◆ STATED TASK
Retype all of the data exactly as given.
# # # # #
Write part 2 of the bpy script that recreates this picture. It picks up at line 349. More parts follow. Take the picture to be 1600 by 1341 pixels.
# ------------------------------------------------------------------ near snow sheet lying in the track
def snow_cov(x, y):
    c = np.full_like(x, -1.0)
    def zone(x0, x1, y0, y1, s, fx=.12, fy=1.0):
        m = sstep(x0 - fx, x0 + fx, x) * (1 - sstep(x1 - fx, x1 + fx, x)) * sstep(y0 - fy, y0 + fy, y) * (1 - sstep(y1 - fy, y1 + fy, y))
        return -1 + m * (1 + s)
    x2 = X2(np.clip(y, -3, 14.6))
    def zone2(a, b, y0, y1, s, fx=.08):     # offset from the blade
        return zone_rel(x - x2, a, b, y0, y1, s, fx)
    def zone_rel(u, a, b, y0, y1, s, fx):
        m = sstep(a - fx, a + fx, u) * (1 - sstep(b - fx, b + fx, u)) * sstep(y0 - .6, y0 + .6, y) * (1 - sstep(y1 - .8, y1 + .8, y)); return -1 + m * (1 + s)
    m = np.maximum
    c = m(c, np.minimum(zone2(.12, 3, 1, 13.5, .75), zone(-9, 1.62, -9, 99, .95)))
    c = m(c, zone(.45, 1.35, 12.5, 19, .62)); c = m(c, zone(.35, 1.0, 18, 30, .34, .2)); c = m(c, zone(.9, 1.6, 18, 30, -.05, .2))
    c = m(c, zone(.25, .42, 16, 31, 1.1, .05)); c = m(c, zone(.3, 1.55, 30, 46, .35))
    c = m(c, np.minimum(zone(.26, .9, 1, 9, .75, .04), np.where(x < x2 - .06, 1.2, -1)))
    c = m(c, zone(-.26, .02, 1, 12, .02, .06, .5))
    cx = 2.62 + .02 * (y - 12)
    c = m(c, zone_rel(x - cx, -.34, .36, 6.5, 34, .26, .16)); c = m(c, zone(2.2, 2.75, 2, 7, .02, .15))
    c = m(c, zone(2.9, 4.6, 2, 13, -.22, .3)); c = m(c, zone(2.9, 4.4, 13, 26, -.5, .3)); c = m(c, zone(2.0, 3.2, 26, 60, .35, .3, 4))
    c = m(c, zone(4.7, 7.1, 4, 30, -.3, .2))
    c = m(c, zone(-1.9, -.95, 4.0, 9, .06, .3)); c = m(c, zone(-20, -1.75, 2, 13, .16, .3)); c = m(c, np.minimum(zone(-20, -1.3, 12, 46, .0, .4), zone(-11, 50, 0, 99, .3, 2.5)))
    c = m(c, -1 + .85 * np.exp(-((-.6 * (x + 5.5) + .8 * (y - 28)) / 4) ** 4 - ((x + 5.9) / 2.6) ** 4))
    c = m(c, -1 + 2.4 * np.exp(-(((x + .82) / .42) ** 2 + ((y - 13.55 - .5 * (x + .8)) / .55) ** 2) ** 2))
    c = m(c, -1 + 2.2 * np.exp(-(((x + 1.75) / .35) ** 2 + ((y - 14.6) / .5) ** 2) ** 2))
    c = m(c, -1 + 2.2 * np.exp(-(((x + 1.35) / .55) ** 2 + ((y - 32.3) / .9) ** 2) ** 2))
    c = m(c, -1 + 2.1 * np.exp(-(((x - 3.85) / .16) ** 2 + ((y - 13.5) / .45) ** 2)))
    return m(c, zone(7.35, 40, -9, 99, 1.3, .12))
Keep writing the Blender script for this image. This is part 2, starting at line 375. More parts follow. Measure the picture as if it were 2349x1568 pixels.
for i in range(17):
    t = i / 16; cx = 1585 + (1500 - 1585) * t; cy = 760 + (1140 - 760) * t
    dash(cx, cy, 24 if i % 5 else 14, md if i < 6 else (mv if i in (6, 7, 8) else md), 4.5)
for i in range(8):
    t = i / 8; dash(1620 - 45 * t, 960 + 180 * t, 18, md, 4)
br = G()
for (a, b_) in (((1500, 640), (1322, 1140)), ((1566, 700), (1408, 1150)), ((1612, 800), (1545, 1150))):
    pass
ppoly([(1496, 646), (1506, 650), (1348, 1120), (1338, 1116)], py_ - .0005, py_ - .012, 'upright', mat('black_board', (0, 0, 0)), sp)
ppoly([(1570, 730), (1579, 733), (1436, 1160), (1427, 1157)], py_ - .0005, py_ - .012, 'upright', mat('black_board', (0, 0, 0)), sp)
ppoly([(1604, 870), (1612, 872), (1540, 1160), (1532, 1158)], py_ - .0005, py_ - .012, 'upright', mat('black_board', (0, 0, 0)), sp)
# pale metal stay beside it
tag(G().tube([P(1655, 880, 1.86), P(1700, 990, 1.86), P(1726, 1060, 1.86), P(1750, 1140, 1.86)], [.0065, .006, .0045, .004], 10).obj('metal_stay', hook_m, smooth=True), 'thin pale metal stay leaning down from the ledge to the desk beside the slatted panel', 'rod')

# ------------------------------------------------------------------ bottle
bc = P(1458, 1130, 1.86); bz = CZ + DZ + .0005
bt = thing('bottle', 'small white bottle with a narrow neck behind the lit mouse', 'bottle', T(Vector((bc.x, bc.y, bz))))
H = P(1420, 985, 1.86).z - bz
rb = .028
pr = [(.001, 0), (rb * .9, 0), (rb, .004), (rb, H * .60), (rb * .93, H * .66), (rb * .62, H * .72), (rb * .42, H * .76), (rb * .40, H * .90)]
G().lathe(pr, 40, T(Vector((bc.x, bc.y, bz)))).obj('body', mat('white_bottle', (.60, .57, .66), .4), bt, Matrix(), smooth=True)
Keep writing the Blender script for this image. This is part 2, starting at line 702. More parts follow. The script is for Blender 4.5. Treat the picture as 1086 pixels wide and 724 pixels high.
# # # # #
◆ COMPLETED TASK
Write part 2 of the bpy script that recreates this picture. It picks up at line 349. More parts follow. Take the picture to be 1600 by 1341 pixels.
# ------------------------------------------------------------------ near snow sheet lying in the track
def snow_cov(x, y):
    c = np.full_like(x, -1.0)
    def zone(x0, x1, y0, y1, s, fx=.12, fy=1.0):
        m = sstep(x0 - fx, x0 + fx, x) * (1 - sstep(x1 - fx, x1 + fx, x)) * sstep(y0 - fy, y0 + fy, y) * (1 - sstep(y1 - fy, y1 + fy, y))
        return -1 + m * (1 + s)
    x2 = X2(np.clip(y, -3, 14.6))
    def zone2(a, b, y0, y1, s, fx=.08):     # offset from the blade
        return zone_rel(x - x2, a, b, y0, y1, s, fx)
    def zone_rel(u, a, b, y0, y1, s, fx):
        m = sstep(a - fx, a + fx, u) * (1 - sstep(b - fx, b + fx, u)) * sstep(y0 - .6, y0 + .6, y) * (1 - sstep(y1 - .8, y1 + .8, y)); return -1 + m * (1 + s)
    m = np.maximum
    c = m(c, np.minimum(zone2(.12, 3, 1, 13.5, .75), zone(-9, 1.62, -9, 99, .95)))
    c = m(c, zone(.45, 1.35, 12.5, 19, .62)); c = m(c, zone(.35, 1.0, 18, 30, .34, .2)); c = m(c, zone(.9, 1.6, 18, 30, -.05, .2))
    c = m(c, zone(.25, .42, 16, 31, 1.1, .05)); c = m(c, zone(.3, 1.55, 30, 46, .35))
    c = m(c, np.minimum(zone(.26, .9, 1, 9, .75, .04), np.where(x < x2 - .06, 1.2, -1)))
    c = m(c, zone(-.26, .02, 1, 12, .02, .06, .5))
    cx = 2.62 + .02 * (y - 12)
    c = m(c, zone_rel(x - cx, -.34, .36, 6.5, 34, .26, .16)); c = m(c, zone(2.2, 2.75, 2, 7, .02, .15))
    c = m(c, zone(2.9, 4.6, 2, 13, -.22, .3)); c = m(c, zone(2.9, 4.4, 13, 26, -.5, .3)); c = m(c, zone(2.0, 3.2, 26, 60, .35, .3, 4))
    c = m(c, zone(4.7, 7.1, 4, 30, -.3, .2))
    c = m(c, zone(-1.9, -.95, 4.0, 9, .06, .3)); c = m(c, zone(-20, -1.75, 2, 13, .16, .3)); c = m(c, np.minimum(zone(-20, -1.3, 12, 46, .0, .4), zone(-11, 50, 0, 99, .3, 2.5)))
    c = m(c, -1 + .85 * np.exp(-((-.6 * (x + 5.5) + .8 * (y - 28)) / 4) ** 4 - ((x + 5.9) / 2.6) ** 4))
    c = m(c, -1 + 2.4 * np.exp(-(((x + .82) / .42) ** 2 + ((y - 13.55 - .5 * (x + .8)) / .55) ** 2) ** 2))
    c = m(c, -1 + 2.2 * np.exp(-(((x + 1.75) / .35) ** 2 + ((y - 14.6) / .5) ** 2) ** 2))
    c = m(c, -1 + 2.2 * np.exp(-(((x + 1.35) / .55) ** 2 + ((y - 32.3) / .9) ** 2) ** 2))
    c = m(c, -1 + 2.1 * np.exp(-(((x - 3.85) / .16) ** 2 + ((y - 13.5) / .45) ** 2)))
    return m(c, zone(7.35, 40, -9, 99, 1.3, .12))
Keep writing the Blender script for this image. This is part 2, starting at line 375. More parts follow. Measure the picture as if it were 2349x1568 pixels.
for i in range(17):
    t = i / 16; cx = 1585 + (1500 - 1585) * t; cy = 760 + (1140 - 760) * t
    dash(cx, cy, 24 if i % 5 else 14, md if i < 6 else (mv if i in (6, 7, 8) else md), 4.5)
for i in range(8):
    t = i / 8; dash(1620 - 45 * t, 960 + 180 * t, 18, md, 4)
br = G()
for (a, b_) in (((1500, 640), (1322, 1140)), ((1566, 700), (1408, 1150)), ((1612, 800), (1545, 1150))):
    pass
ppoly([(1496, 646), (1506, 650), (1348, 1120), (1338, 1116)], py_ - .0005, py_ - .012, 'upright', mat('black_board', (0, 0, 0)), sp)
ppoly([(1570, 730), (1579, 733), (1436, 1160), (1427, 1157)], py_ - .0005, py_ - .012, 'upright', mat('black_board', (0, 0, 0)), sp)
ppoly([(1604, 870), (1612, 872), (1540, 1160), (1532, 1158)], py_ - .0005, py_ - .012, 'upright', mat('black_board', (0, 0, 0)), sp)
# pale metal stay beside it
tag(G().tube([P(1655, 880, 1.86), P(1700, 990, 1.86), P(1726, 1060, 1.86), P(1750, 1140, 1.86)], [.0065, .006, .0045, .004], 10).obj('metal_stay', hook_m, smooth=True), 'thin pale metal stay leaning down from the ledge to the desk beside the slatted panel', 'rod')

# ------------------------------------------------------------------ bottle
bc = P(1458, 1130, 1.86); bz = CZ + DZ + .0005
bt = thing('bottle', 'small white bottle with a narrow neck behind the lit mouse', 'bottle', T(Vector((bc.x, bc.y, bz))))
H = P(1420, 985, 1.86).z - bz
rb = .028
pr = [(.001, 0), (rb * .9, 0), (rb, .004), (rb, H * .60), (rb * .93, H * .66), (rb * .62, H * .72), (rb * .42, H * .76), (rb * .40, H * .90)]
G().lathe(pr, 40, T(Vector((bc.x, bc.y, bz)))).obj('body', mat('white_bottle', (.60, .57, .66), .4), bt, Matrix(), smooth=True)
Keep writing the Blender script for this image. This is part 2, starting at line 702. More parts follow. The script is for Blender 4.5. Treat the picture as 1086 pixels wide and 724 pixels high.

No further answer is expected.